"The penalty good men pay for indifference to public affairs is to be ruled by evil men." attributed to Plato

"Bad men need nothing more to compass their ends, than that good men should look on and do nothing." attributed to Edmund Burke

Let's between us make the world a better place.

Sunday, 9 December 2012

Holistic education, biodiversity and ecotourism

One of the joys of holidays away from the daily routine is the chance it gives me to read beyond my usual genres. Especially I love the opportunity to browse the second hand books so often left on the bookshelves of hostelries by travellers who have passed that way before me. It's like a lucky dip! Their choices and preferences open up new worlds for me. And yet there is so often an enormous sense of serendipity as well.
It always amazes me how often I find titles that provide me with new inspiration, or open up new lines of enquiry within my current project, broaden the scope of my research. It can be very exciting!
I've been in La Gomera, where to be honest a little part of my heart resides. Here is paradise on earth, one of the Canary Islands where time hasn't exactly stood still, but where the powers that be are determined to preserve the ancient traditions and wonderful biodiversity of the natural environment by ensuring that future development is sustainable - to this end ecotourism is encouraged, but high rise hotels and nightclubs you will never find.
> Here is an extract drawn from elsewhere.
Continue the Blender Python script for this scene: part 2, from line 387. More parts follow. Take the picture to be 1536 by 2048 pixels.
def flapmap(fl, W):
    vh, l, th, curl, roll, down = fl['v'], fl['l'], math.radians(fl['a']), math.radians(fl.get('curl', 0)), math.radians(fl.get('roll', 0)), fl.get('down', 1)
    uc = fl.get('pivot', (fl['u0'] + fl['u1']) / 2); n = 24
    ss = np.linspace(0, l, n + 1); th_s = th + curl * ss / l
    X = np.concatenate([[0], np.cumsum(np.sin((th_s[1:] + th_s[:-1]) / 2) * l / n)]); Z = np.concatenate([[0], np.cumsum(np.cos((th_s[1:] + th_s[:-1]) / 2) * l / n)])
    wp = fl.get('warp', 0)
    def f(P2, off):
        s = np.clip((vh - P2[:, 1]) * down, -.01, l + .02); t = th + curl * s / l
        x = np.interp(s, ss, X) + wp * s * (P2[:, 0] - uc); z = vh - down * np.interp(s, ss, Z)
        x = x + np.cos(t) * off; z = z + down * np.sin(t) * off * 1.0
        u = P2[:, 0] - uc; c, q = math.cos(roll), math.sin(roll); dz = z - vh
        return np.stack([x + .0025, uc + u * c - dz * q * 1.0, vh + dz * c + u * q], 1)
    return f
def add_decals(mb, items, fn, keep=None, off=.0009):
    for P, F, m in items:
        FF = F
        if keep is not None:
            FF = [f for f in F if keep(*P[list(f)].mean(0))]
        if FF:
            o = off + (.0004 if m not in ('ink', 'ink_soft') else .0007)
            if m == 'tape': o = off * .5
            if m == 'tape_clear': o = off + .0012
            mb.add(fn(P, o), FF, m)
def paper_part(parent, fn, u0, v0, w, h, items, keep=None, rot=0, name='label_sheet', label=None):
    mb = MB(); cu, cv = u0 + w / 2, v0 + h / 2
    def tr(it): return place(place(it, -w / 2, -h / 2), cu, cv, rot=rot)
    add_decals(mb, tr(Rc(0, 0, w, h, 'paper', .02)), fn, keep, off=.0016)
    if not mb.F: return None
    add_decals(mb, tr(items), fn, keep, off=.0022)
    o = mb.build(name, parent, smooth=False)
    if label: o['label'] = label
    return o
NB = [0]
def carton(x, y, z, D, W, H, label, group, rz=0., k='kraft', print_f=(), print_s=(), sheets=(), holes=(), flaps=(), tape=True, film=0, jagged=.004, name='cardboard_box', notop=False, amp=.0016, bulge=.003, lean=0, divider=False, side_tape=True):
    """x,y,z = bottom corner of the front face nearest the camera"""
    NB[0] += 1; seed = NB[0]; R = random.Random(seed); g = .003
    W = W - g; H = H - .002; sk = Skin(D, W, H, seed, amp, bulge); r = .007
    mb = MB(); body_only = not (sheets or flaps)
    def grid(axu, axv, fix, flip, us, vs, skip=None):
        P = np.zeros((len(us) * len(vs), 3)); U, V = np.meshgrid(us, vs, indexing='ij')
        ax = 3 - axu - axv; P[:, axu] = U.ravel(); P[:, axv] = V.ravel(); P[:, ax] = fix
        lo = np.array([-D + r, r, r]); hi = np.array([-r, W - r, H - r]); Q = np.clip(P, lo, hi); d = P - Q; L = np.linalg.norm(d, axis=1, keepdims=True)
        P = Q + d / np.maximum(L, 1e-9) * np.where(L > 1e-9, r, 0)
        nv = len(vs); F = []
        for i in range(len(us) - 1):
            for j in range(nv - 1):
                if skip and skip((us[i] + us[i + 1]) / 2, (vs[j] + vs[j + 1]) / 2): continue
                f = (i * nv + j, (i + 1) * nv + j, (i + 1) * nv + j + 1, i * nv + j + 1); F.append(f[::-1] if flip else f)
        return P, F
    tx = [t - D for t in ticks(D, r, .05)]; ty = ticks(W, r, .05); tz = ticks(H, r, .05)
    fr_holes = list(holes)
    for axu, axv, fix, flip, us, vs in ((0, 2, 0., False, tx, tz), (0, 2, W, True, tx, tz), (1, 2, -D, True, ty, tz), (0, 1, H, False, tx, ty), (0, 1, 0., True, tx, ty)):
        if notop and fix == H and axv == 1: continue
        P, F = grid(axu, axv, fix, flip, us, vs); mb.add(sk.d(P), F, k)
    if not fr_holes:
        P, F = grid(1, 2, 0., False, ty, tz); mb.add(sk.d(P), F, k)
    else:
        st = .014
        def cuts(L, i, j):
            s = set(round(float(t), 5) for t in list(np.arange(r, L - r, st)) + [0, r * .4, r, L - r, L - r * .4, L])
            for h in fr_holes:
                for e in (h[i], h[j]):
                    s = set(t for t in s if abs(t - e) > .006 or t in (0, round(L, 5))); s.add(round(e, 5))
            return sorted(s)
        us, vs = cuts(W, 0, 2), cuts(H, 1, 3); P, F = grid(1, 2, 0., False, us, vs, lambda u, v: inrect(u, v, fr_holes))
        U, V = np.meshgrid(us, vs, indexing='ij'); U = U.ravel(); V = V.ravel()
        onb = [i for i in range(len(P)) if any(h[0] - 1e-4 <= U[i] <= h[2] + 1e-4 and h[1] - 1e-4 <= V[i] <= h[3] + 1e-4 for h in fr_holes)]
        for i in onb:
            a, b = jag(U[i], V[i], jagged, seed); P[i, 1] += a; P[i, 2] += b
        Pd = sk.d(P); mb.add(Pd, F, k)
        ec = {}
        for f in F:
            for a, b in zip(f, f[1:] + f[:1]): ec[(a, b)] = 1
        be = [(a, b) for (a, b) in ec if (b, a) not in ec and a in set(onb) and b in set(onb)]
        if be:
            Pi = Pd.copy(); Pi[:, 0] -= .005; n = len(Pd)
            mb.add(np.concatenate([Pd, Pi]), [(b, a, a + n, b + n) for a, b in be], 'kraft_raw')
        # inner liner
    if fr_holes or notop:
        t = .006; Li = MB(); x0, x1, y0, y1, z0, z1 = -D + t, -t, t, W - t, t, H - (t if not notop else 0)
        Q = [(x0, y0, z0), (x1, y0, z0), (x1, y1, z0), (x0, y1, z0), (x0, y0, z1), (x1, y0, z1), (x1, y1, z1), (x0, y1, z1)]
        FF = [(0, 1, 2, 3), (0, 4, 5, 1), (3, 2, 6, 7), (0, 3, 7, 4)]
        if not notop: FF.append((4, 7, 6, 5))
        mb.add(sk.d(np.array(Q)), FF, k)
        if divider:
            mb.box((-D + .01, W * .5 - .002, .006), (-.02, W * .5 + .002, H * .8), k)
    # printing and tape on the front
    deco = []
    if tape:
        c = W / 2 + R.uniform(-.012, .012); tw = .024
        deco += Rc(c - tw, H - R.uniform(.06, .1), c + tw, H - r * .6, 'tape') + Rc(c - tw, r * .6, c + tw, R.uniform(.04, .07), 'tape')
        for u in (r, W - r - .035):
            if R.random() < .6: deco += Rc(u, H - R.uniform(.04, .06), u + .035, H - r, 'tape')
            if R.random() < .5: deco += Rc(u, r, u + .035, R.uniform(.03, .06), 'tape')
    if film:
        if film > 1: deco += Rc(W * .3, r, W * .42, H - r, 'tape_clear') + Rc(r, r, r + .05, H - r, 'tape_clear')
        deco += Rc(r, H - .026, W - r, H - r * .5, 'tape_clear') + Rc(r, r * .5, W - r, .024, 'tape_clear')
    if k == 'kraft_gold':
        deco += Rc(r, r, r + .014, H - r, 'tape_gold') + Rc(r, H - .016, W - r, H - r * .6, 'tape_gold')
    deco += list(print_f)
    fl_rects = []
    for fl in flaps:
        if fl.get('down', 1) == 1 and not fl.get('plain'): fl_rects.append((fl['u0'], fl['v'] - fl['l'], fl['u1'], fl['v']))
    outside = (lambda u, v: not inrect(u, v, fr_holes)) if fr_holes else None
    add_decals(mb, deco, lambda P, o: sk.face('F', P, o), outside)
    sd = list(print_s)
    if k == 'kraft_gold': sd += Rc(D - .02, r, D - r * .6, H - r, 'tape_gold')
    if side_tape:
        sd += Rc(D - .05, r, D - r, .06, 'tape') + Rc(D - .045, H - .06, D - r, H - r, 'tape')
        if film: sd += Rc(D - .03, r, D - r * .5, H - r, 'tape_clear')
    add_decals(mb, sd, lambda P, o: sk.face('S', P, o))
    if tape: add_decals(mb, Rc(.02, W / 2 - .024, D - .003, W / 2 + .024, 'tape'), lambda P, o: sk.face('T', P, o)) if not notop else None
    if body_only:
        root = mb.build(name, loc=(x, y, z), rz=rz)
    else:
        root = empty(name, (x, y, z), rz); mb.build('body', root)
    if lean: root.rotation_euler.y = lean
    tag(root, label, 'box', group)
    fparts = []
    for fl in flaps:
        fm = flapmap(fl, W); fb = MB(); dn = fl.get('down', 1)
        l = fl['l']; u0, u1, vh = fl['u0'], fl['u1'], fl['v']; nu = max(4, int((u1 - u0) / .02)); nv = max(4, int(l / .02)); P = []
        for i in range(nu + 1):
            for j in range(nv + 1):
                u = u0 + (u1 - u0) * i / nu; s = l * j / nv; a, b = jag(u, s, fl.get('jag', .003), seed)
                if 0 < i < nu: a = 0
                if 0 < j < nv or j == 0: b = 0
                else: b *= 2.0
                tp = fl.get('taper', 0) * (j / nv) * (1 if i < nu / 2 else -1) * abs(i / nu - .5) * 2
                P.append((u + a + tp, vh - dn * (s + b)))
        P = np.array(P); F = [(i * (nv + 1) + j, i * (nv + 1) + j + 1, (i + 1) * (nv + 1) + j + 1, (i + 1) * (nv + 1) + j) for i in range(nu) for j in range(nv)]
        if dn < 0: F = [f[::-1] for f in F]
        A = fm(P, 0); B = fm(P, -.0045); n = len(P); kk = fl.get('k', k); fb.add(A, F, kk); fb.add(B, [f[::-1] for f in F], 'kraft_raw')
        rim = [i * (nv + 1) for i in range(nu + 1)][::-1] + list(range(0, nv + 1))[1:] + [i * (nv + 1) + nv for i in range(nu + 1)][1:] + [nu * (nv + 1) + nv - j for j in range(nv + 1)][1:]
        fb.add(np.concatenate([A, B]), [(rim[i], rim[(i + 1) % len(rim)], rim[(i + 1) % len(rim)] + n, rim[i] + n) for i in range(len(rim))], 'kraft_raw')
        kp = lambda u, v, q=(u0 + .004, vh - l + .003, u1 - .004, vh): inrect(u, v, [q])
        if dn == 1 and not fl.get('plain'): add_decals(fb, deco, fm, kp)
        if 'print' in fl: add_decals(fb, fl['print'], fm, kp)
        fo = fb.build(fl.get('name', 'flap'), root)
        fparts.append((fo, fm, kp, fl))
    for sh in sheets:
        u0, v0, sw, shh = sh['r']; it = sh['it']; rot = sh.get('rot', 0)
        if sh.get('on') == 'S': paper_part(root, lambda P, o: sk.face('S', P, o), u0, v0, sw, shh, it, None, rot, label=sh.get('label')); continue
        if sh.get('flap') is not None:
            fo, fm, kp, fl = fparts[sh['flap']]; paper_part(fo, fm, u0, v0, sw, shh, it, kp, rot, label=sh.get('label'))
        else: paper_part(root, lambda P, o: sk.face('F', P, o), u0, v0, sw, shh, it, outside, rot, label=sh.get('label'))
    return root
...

That is its charm. People flock here for the stunning scenery, the walking and the bird watching, and the rather special laurel rainforest (laurisilva) of the Garajonay National Park, a Unesco World heritage site since 1986.
But I digress.
From one of those said lucky dip bookshelves I picked up a book with a rather under-whelming grey cover. But it was the title that caught my eye: La Coume Across the Years: A School that Discovered how to Live. Authors Y Grangeon and C Haller, 1993, English text J W Stubbs 1997. La Coume in Catalan, the back cover informed me, means a blind alley, having no exit at the upper end, like a combe or coomb in English. And La Coume in the book is situated in the Pyrenees - Orientales in France. An unlikely book to pick up in one of the Spanish Canary Islands, at a holiday venue. Intrigued, I opened the book to read on. The book is charmingly illustrated with many line drawings from pupils themselves, and it soon became apparent that the "blind alley" was certainly not the best of metaphors for the institution described in the book. Pitt Kruger was a political refugee from Nazi Germany. With his wife Yves Kruger this amazing German couple together found themselves in 1933 in a decrepit farmhouse high up in the valley above Mosset in this beautiful part of France near the Spanish border. The property had been provided for them through the Quaker movement and under the direction of the Krugers it quickly established itself as an educational community providing accommodation for young people, "a centre offering friendship, solidarity and a welcome" whether as a refuge for more German political refugees, a Youth Hostel, a Country Centre for Education, a school, an International Reception Centre…but always with the same aim in mind; to help children and young people develop harmoniously in all areas of life, not only physically, intellectually and artistically, but also in the moral, spiritual and social spheres.
The Krugers brought their education background and experience, their sharp intellects and their energy and conviction face to face with the harsh realities of everyday survival tactics and built a rather special community based always on co-operation rather than competition, an ethos of shared and individual responsibilities, and an appeal to spiritual rather than material values. In this respect they were way ahead of their time, true visionaries long before our very recent realization that our materialist way of life is not serving us so well. Their geographical isolation and lack or funds enforced the need for thriftiness and avoidance of waste, but this became a virtue out of necessity and a fundamental part of the ethos which continues at the Centre to this day.
Towards the end of the 1970s, with the Krugers aging, it was recognized that the Centre was nearing the end of an era and would have to reinvent itself. There was increasingly a tension with the "life of modern times, surging and turbulent, with unrest in the inner city, invasion by the media, excessive consumerism, and a conspicuous sagging in the sense of responsibility among parents…(and the)…seductiveness of a civilization of comfort and convenience." How could La Coume hold its own, its "pastoral" holistic way of life, against this tide of change?
But it has reinvented itself, and under the guidance and support of the Kruger Foundation established in 1972, it continues to this day as a centre where those values established by the initial vision of the Krugers live on. 

And I do wonder as I read this wonderful account of such a visionary community, and the values that it espouses, whether La Gomera will be able to hold its own and its ambitions against the " seductiveness of a civilization of comfort and convenience" as a generation grows up and wants to leave the island for the material world just 25 or so kilometres away across the sea in Tenerife. Because the two Canary Islands could be in different worlds, the contrasts are so great. Long may La Gomera preserve its own world unravaged by the societal ills that are all too apparent not so very far away. As long as it manages to do that, some part of my own heart will continue to beat there.